This has been sitting on my bookshelf for years and I didn't realize it was a collection of short stories, nor did I realize they were linked and leading up to Montana 1948. I have read two of the seven stories so far. The first entitled "Julian Hayden" tells the story of a very young man who pulls up stakes and moves with his mother to Montana because land is cheap and he is not thriving in Iowa. He leaves his sister behind because he doesn't feel she is up to frontier life. He makes arrangements with a minister that his sister will tutor his daughters but will not do any manual labor. Guess what? The ending is surprising and somewhat violent. The second story, "Enid Garling", tells the story of Julian's marriage.

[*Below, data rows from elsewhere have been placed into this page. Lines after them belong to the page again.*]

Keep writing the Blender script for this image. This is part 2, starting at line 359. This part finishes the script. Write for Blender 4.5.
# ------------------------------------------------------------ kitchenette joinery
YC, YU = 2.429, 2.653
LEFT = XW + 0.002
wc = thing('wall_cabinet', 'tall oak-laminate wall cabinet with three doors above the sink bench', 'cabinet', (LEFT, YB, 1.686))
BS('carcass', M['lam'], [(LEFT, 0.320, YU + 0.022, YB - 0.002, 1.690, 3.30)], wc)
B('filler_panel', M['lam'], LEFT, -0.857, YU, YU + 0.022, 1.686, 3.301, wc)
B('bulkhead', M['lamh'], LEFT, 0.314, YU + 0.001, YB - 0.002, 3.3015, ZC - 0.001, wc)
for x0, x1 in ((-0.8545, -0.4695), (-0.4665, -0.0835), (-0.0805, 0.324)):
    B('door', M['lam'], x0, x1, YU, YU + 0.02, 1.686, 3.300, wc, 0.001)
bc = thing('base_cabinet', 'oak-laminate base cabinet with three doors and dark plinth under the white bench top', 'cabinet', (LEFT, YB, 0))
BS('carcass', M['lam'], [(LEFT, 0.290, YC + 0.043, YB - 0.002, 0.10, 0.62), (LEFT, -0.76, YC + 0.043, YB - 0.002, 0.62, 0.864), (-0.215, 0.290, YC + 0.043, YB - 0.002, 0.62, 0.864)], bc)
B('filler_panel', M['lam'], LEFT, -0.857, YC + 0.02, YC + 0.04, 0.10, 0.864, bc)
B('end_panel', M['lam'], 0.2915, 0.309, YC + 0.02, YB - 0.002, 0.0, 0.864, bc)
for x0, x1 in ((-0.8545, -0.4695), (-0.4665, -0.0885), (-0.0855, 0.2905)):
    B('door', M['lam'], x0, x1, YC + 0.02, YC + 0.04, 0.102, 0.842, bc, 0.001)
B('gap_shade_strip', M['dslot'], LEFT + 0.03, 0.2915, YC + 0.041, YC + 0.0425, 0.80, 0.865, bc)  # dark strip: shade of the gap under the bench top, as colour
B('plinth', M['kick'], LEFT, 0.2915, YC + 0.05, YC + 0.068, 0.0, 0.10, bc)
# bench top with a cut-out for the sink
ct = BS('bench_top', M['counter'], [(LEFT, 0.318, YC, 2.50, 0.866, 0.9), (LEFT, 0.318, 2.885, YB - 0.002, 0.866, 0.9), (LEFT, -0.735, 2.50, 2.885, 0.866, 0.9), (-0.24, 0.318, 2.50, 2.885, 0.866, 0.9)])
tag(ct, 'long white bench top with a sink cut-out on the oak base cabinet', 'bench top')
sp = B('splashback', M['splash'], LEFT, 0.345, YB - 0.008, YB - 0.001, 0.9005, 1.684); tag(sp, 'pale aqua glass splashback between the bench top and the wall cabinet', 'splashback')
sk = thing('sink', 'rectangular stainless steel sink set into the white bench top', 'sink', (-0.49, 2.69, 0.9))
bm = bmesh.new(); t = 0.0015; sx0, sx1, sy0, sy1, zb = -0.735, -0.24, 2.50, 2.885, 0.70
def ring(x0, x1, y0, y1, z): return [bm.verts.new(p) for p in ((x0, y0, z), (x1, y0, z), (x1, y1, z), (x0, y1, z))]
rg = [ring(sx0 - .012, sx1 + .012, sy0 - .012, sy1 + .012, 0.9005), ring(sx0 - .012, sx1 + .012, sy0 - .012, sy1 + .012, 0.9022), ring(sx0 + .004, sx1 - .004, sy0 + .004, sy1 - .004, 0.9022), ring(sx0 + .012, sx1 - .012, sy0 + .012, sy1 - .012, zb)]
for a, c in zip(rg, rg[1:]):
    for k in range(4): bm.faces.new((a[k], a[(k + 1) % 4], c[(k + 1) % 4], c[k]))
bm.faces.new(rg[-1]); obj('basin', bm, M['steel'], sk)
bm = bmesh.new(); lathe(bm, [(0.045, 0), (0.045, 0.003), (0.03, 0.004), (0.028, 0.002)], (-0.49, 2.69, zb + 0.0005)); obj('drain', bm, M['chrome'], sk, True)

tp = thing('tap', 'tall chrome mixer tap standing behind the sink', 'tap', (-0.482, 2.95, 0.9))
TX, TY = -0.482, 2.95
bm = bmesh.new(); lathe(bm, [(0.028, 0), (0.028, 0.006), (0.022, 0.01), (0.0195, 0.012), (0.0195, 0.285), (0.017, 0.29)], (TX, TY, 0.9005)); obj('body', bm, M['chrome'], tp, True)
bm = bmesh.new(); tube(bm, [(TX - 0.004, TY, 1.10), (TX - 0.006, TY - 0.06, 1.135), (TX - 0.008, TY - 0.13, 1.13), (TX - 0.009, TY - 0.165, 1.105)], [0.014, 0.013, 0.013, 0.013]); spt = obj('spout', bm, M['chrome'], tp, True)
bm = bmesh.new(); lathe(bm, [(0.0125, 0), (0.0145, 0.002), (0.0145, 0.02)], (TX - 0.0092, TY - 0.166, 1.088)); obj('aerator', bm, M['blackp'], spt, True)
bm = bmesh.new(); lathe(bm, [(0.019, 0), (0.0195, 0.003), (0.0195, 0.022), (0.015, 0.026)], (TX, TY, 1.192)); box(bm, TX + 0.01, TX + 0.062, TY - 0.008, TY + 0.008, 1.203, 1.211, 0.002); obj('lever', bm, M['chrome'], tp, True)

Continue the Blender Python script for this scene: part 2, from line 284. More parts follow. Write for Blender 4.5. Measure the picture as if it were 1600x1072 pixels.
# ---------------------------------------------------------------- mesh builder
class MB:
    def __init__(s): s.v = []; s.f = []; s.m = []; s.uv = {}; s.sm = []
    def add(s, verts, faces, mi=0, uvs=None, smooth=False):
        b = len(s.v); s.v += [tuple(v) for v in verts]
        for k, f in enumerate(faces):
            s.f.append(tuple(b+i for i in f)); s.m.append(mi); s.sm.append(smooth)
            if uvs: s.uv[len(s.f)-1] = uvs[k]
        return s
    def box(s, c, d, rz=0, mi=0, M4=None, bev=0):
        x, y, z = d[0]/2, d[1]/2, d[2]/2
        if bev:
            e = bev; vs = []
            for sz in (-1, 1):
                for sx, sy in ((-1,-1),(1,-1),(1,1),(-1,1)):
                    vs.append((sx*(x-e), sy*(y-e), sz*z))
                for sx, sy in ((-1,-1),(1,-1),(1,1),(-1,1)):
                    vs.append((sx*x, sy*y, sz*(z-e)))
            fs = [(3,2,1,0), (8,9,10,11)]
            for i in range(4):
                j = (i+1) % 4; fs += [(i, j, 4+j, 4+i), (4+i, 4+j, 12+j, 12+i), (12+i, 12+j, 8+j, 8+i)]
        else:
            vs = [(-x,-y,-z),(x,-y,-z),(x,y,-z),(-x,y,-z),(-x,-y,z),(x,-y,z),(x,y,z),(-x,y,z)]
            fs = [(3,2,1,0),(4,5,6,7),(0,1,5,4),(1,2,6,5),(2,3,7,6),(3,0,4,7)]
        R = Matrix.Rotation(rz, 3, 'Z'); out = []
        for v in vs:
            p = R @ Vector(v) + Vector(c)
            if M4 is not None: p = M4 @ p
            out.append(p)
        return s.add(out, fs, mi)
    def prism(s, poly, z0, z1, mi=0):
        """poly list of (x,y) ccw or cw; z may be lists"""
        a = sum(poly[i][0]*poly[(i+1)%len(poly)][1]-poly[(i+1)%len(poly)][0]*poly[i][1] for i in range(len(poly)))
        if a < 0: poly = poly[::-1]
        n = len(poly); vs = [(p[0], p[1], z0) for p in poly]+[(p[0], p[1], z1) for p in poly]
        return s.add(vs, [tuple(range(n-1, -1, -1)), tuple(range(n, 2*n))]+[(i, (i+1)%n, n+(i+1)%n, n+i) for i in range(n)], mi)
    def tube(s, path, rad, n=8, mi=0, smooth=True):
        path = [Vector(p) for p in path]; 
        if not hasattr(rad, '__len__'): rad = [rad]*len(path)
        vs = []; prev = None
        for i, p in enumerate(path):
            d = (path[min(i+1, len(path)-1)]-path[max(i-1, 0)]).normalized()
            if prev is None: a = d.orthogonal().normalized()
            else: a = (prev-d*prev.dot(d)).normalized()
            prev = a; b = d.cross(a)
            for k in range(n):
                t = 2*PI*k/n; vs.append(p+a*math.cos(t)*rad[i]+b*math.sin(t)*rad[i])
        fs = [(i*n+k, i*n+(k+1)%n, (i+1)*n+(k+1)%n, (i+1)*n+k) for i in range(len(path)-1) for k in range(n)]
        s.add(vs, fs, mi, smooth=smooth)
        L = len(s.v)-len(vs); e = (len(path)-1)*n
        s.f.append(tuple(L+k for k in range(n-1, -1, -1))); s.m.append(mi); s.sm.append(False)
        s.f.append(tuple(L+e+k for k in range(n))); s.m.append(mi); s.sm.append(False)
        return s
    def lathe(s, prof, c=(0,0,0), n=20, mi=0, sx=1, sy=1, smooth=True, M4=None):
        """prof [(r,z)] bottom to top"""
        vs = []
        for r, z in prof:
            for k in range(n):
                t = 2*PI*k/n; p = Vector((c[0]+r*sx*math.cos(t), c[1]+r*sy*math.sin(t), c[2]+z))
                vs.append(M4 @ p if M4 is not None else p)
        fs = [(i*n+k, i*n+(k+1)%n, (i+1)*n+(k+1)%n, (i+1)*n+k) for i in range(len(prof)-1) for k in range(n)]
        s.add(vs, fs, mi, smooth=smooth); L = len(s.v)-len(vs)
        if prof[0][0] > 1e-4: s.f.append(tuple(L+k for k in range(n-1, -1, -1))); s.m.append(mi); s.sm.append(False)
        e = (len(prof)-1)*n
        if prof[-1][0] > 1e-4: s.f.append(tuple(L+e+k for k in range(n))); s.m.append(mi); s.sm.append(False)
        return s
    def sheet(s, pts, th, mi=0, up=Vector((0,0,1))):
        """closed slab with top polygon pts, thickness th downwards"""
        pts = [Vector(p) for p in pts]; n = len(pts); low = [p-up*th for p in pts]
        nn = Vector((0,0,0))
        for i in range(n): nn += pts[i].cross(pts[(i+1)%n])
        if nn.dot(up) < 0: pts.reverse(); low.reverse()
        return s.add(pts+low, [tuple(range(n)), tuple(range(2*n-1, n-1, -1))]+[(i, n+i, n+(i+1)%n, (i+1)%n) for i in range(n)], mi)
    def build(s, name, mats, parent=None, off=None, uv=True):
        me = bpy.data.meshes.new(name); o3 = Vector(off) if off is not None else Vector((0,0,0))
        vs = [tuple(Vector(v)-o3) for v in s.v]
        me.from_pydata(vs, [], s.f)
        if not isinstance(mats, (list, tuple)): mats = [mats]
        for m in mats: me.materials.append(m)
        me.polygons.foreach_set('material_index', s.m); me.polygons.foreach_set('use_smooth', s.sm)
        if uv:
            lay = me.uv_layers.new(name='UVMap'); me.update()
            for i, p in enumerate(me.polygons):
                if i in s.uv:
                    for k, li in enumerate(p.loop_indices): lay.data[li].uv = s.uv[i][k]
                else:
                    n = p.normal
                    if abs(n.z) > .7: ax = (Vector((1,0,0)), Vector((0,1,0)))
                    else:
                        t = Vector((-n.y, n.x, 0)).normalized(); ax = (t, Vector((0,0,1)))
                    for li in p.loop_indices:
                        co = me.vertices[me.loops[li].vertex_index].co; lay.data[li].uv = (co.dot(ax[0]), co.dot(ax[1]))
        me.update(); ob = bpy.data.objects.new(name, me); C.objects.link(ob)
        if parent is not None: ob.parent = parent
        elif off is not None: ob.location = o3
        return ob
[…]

I like Watson's writing so much. He is direct and seldom uses an unnecessary word. I don 't know why I am so drawn to stories set in the West but I am. Perhaps this is the style of writing I read most as a kid.
9 comments:
You might like a long-delayed FFB I have coming up. Who do you think of when you think of those you read most often then?
Lean prose that isn't going out of its way to show how tough the writer is (vs. perhaps the characters) is not a way to lose me as a reader, either.
What I suspect is the first third or perhaps quarter of mine is up! How's that for a weary sigh-bait?
I read this a while ago.
Just read Tessa Hadley's collection SUNSTROKE and Other Stories. I am pretty sure you had a Hadley story on a Wednesday but I haven't been able to find it. The two stories that spoke to me seem autobiographical in tone (if not necessary substance; I don't know). Hadley was born in 1956 so would have been 16 in 1972 and 18 in 1974. Her characters in these stories are that exact age.
IN "Buckets of Blood," Hilary is the middle child of seven growing up in a vicarage near Cambridge. On her holidays she takes a six hour bus trip to visit her older sister in college in Bristol. But when she gets there, she discovers Sheila is not at the dorm but rather at her boyfriend's squalid squat, where she is undergoing a painful miscarriage. Hilary is on her own for several days, or with Sheila's friends. Hadley gets everything so precise that you can see and feel the time and place. Very well done.
The other unhappy teen was Gina in 1974, visiting a friend of her mother who she had a sort of crush on, in Cornwall I believe, in "A Card Trick." This is not as precise as the former, but she gets the unhappiness of the girl down clearly.
August 4th of this year, Jeff, for Patti's review of Hadley's "Coda" (from THE NEW YORKER, 2 Aug 21).
https://pattinase.blogspot.com/2021/08/short-story-wednesday-coda-tessa-hadley.html
I'm going to have to give Larry Watson a try! This book might be a good starting place.
Thanks, Todd. I know I checked August (and July, and June) so don't ask me how I missed it.
The heavy early of the hour, Jeff? I'm certainly still feeling it, as I beat my 78-word sentences into mere 23-worders.
I really like Larry Watson's writing, Patti, although I admit I've not read all of his work. There's something about his style that simply draws me in. I feel what's going on in the story without it being overdone, if I can put it that way. Thanks for the recommendation.
This sounds really good. I guess I am going to have to add it to my list of short story books to buy. I did order a copy of LIFE SENTENCE AND OTHER STORIES by Keith Taylor and received it a few days ago.